Un discorso a parte riguarda il suo rapporto con gli ebrei dovuto alla principale accusa di aver taciuto sull’Olocausto. Pur avendo un certo pregiudizio verso l’ebraismo comune a larghi settori ecclesiastici del tempo, provò orrore verso i crimini commessi dai nazisti contro gli ebrei. Il suo “silenzio” riguardante la deportazione degli israeliti era dovuta alla sua scelta d’intervenire tramite la diplomazia. Vi furono alcuni vescovi tedeschi e polacchi che chiesero un atteggiamento meno diplomatico, ma la sua scelta era in realtà dettata dalla ricerca del male minore («Ventresca: “Pio XII, basta con le polemiche!”», Avvenire 10/03/13).

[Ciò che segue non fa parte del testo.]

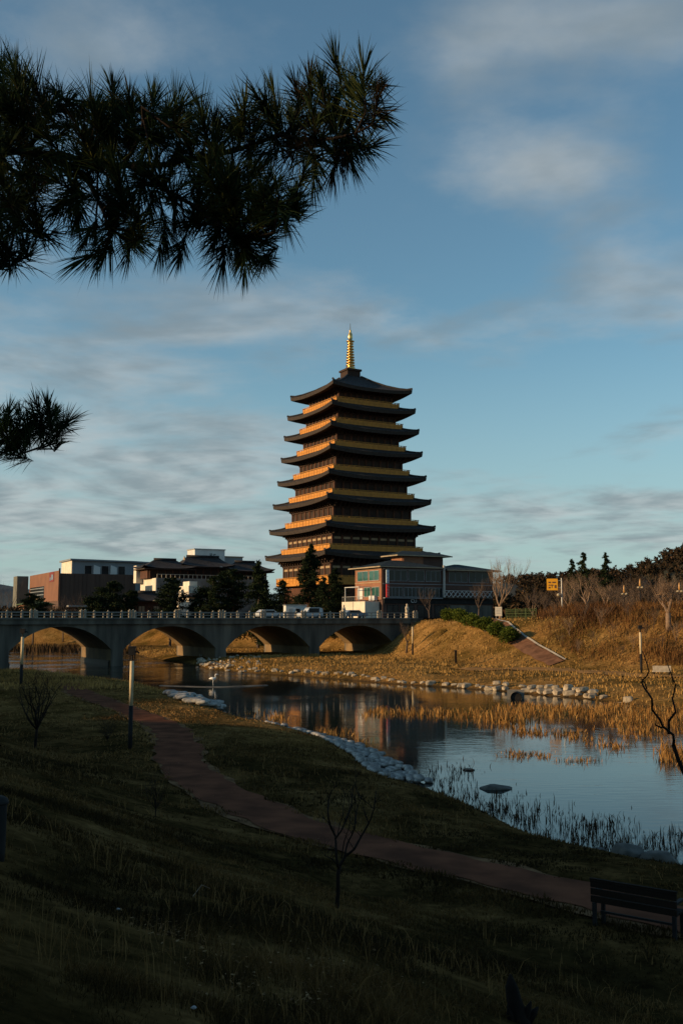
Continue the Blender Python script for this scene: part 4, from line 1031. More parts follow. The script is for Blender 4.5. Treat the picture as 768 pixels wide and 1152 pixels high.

Del resto, il pontefice non restò con le mani in mano e fin dall’inizio delle deportazioni il Vaticano tentò d’influenzare gli stati europei satelliti della Germania che avevano rapporti diretti con la Santa Sede (Slovacchia, Croazia, Romania, Ungheria, Francia) per tentare di arrestare la deportazione o aiutando i perseguitati ad espatriare. Al contempo, Pacelli approvò incondizionatamente le azioni di soccorso organizzate in segreto in favore degli ebrei da alcuni prelati tedeschi come il vescovo di Berlino, von Preysing (nelle cui lettere è testimoniata anche la paura di Pio XII di peggiorare la situazione in caso di una sua pubblica denuncia) e aiutò gli ebrei romani a salvarsi dalla deportazione favorendo il loro nascondiglio nei conventi e nelle proprietà vaticane e protestando tramite reclami diretti o indiretti contro la deportazione. Per la sua attività di salvataggio, la comunità ebraica di Roma affisse nel 1946 sulla parete di un edificio nella quali erano acquartierate le SS, una targa per ringraziare Pio XII per avere aperto le porte delle chiese e aiutato i perseguitati (Rudolf Lill, Il potere dei papi, Roma-Bari 2008 pp. 140-143). È stato rimproverato al papa di non aver saputo fare di più per salvare i perseguitati, ma è importante ricordare che anche altre organizzazioni dell’epoca non seppero fare meglio e forse difficilmente avrebbero potuto farlo perché si trovarono di fronte ad una tragedia molto più terribile di quanto avessero mai potuto immaginare: il dramma di interi popoli soggetti alla tirannia nazista.